Sin embargo, el tema más amplio que surge de Political Breakdown es la singularidad de la cultura occidental. Moldeada por el cristianismo y siglos de desarrollo histórico, Occidente cultivó una ética de responsabilidad individual, iniciativa y cooperación voluntaria que hizo posible el autogobierno democrático y el capitalismo moderno. Por el contrario, muchas otras sociedades han organizado la vida en torno al parentesco, la jerarquía o la obligación comunitaria. Estos sistemas fomentan la solidaridad, pero no la independencia individual. Mead insiste en que el declive de la política americana no puede entenderse sin tener en cuenta el debilitamiento de esta ética. El desarrollo social adverso —la delincuencia, la dependencia de las ayudas sociales, el fracaso escolar y la disfunción en el lugar de trabajo— es el resultado de la erosión cultural. Cuando las familias ya no transmiten disciplina, cuando los inmigrantes no se integran y cuando los grupos abrazan el resentimiento en lugar de la responsabilidad, los cimientos culturales de la democracia se derrumban.

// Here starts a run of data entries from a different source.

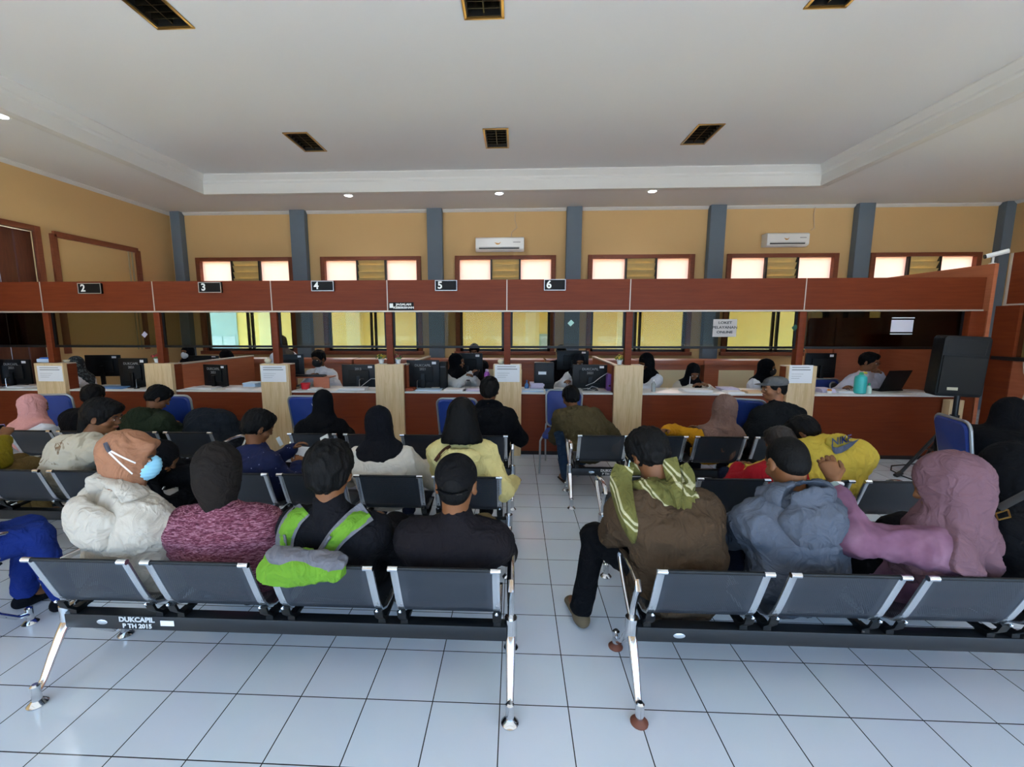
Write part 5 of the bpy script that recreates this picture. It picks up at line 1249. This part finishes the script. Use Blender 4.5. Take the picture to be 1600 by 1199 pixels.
p.top(BLK2, 'robe', th=.024, loose=1.1); p.pants(BLK2); p.shoes(BSHOE); p.hijab(BLK2, drape=.2, wide=1.0, back=.02)
p = P_('person in a mustard top at the left edge holding a phone', (-48, 672, 1.42), (-4.70, 1.38), -20, hyaw=-30, pitch=20, sc=1.1, fem=True, bw=1.15, rw=W(8, 682, 1.75), rp=(.5, -.3, -1), rcurl=.9)
MUS = cloth('mustard_cloth', '9C8A22', bump=.2)
p.top(MUS, 'blouse', th=.024, loose=1.15, length=.06, sleeve=.92); p.pants(cloth('khaki_trouser_cloth', '7A6238')); p.shoes(BSHOE); p.hijab(cloth('dark_olive_headscarf_cloth', '4A4320'), drape=.16)
p = P_('person in blue trousers and black socks at the left edge, front row', (-90, 640, .12), (-3.26, .16), -32, hyaw=-20, sc=1.1, bw=1.05, knee={1: (.12, .44), -1: (-.02, .44)}, ankle={1: (.10, .52), -1: (-.12, .40)})
p.top(BLK, 'shirt'); p.pants(cloth('royal_blue_trouser_cloth', '23398A')); p.shoes(cloth('black_sock_cloth', '131318'), 'sock'); p.hair('short')
# --- second row, right
p = P_('person in a bright yellow printed sweatshirt bent forward to the left', (1256, 676, 1.74), (2.44, 1.52), 12, hyaw=46, pitch=44, roll=0, sc=1.18, hs=1.05, bw=1.38, bulge=.10, Nw=W(1284, 694, 1.64), syaw=-6, lw=(2.05, 1.95, .55), rw=(2.5, 1.9, .55), nfwd=.06)
YEL2 = cloth('bright_yellow_fleece', 'DFC24E', bump=.2, vscale=4); NK = p
p.top(YEL2, 'sweatshirt', th=.026, amp=.010, loose=1.14, length=.10); p.hoodie_hood(YEL2, drop=.02, r=.03, w=.08, fat=.8); p.pants(BLK2); p.shoes(BSHOE); p.hair('short', vol=1.1, seed=5)
p = P_('small child in a red and navy jacket behind the blue-grey hoodie', (1219, 694, 1.50), (2.05, 1.52), 0, hyaw=20, pitch=22, sc=.86, hs=1.0, bw=1.0, pz=.50, legs=True)
p.top(cloth('red_jacket_cloth', 'B0202C'), 'jacket', th=.026, loose=1.12); p.hoodie_hood(cloth('navy_hood_cloth', '1A2038'), drop=.06, r=.028); p.pants(NAVY); p.shoes(BSHOE); p.hair('short', vol=1.2, m=ramp_mat('dark_brown_hair', [(.3, '14100E'), (.7, '2A1F1A')], 'noise', (60, 60, 9), 3, 3, .5, rough=.5, bump=.8))

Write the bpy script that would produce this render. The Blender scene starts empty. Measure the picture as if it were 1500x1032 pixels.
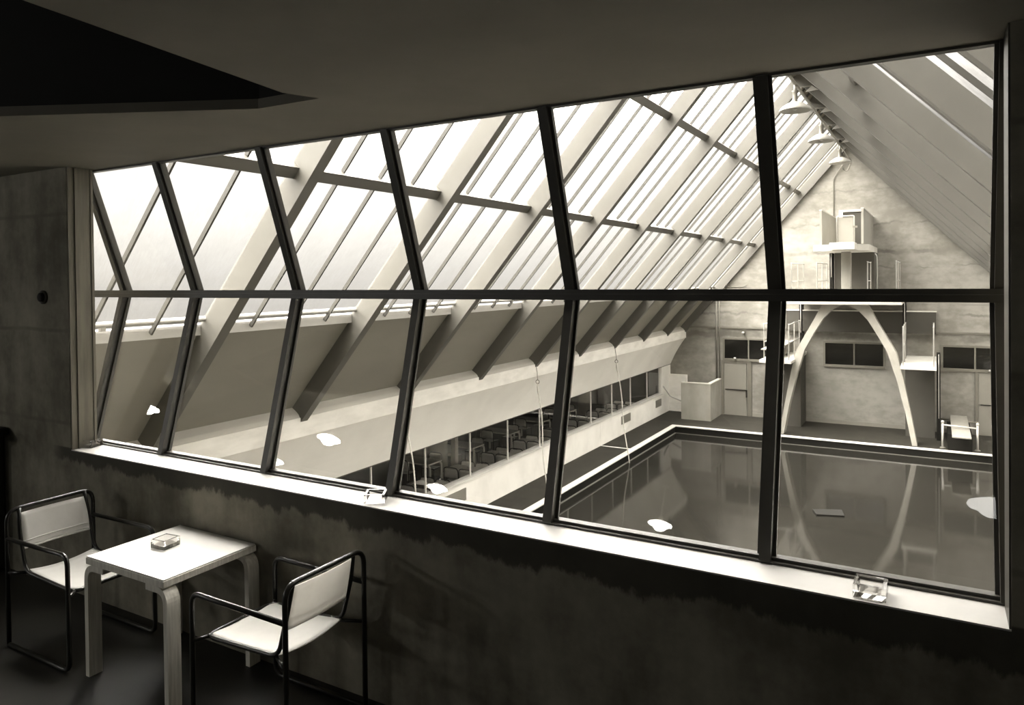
import bpy, bmesh, math, random
from mathutils import Vector, Matrix
R = random.Random(7)
COL = bpy.context.scene.collection
PI = math.pi

# ------------------------------------------------------------------ materials
def tint(v, w=0.5):
    # warm monochrome of the old print: w 0 = near neutral, 1 = strong sepia
    w *= 1.9-1.2*min(v, .9)
    return (v, v*(1-0.055*w-0.006), v*(1-0.22*w-0.012), 1)

def nodes(name):
    m = bpy.data.materials.new(name); m.use_nodes = True
    nt = m.node_tree; b = nt.nodes['Principled BSDF']
    return m, nt, b

class G:
    """tiny node-graph helper"""
    def __init__(s, nt): s.nt = nt
    def n(s, t, **kw):
        x = s.nt.nodes.new(t)
        for k, v in kw.items():
            if k.startswith('i_'): x.inputs[k[2:].replace('_', ' ')].default_value = v
            else: setattr(x, k, v)
        return x
    def l(s, a, b): s.nt.links.new(a, b)
    def math(s, op, a, b=None, clamp=False):
        x = s.n('ShaderNodeMath', operation=op, use_clamp=clamp)
        for i, v in enumerate((a, b)):
            if v is None: continue
            if isinstance(v, (int, float)): x.inputs[i].default_value = v
            else: s.l(v, x.inputs[i])
        return x.outputs[0]
    def coord(s): return s.n('ShaderNodeTexCoord').outputs['Object']
    def noise(s, co, scale, detail=4, rough=.55, stretch=None):
        if stretch:
            mp = s.n('ShaderNodeMapping'); mp.inputs['Scale'].default_value = stretch
            s.l(co, mp.inputs['Vector']); co = mp.outputs[0]
        x = s.n('ShaderNodeTexNoise'); x.inputs['Scale'].default_value = scale
        x.inputs['Detail'].default_value = detail; x.inputs['Roughness'].default_value = rough
        s.l(co, x.inputs['Vector']); return x.outputs['Fac']
    def rng(s, v, a, b, c, d, smooth=True):
        x = s.n('ShaderNodeMapRange'); x.interpolation_type = 'SMOOTHSTEP' if smooth else 'LINEAR'
        s.l(v, x.inputs['Value'])
        for k, q in zip(('From Min', 'From Max', 'To Min', 'To Max'), (a, b, c, d)): x.inputs[k].default_value = q
        return x.outputs[0]
    def mix(s, f, a, b):
        x = s.n('ShaderNodeMix', data_type='RGBA')
        if isinstance(f, (int, float)): x.inputs[0].default_value = f
        else: s.l(f, x.inputs[0])
        for i, v in ((6, a), (7, b)):
            if isinstance(v, tuple): x.inputs[i].default_value = v
            else: s.l(v, x.inputs[i])
        return x.outputs[2]
    def bump(s, h, b, strength=.2, dist=.02):
        x = s.n('ShaderNodeBump'); x.inputs['Strength'].default_value = strength; x.inputs['Distance'].default_value = dist
        s.l(h, x.inputs['Height']); s.l(x.outputs[0], b.inputs['Normal'])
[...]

Political Breakdown es un libro poderoso e inquietante. Su fuerza radica en la negativa de Mead a eludir las explicaciones culturales, incluso cuando ofenden la sensibilidad predominante. Sin embargo, habría sido más contundente si hubiera abordado directamente la creciente literatura empírica sobre las diferencias cognitivas y no cognitivas entre grupos, que refuerza con precisión sus afirmaciones centrales. No obstante, el mensaje de Mead es claro: la crisis política de América no es simplemente una polarización partidista, sino la expresión visible de una crisis cultural más profunda. Sin un compromiso renovado con el individualismo, la responsabilidad y la asimilación, la nación seguirá sumida en la división y el declive.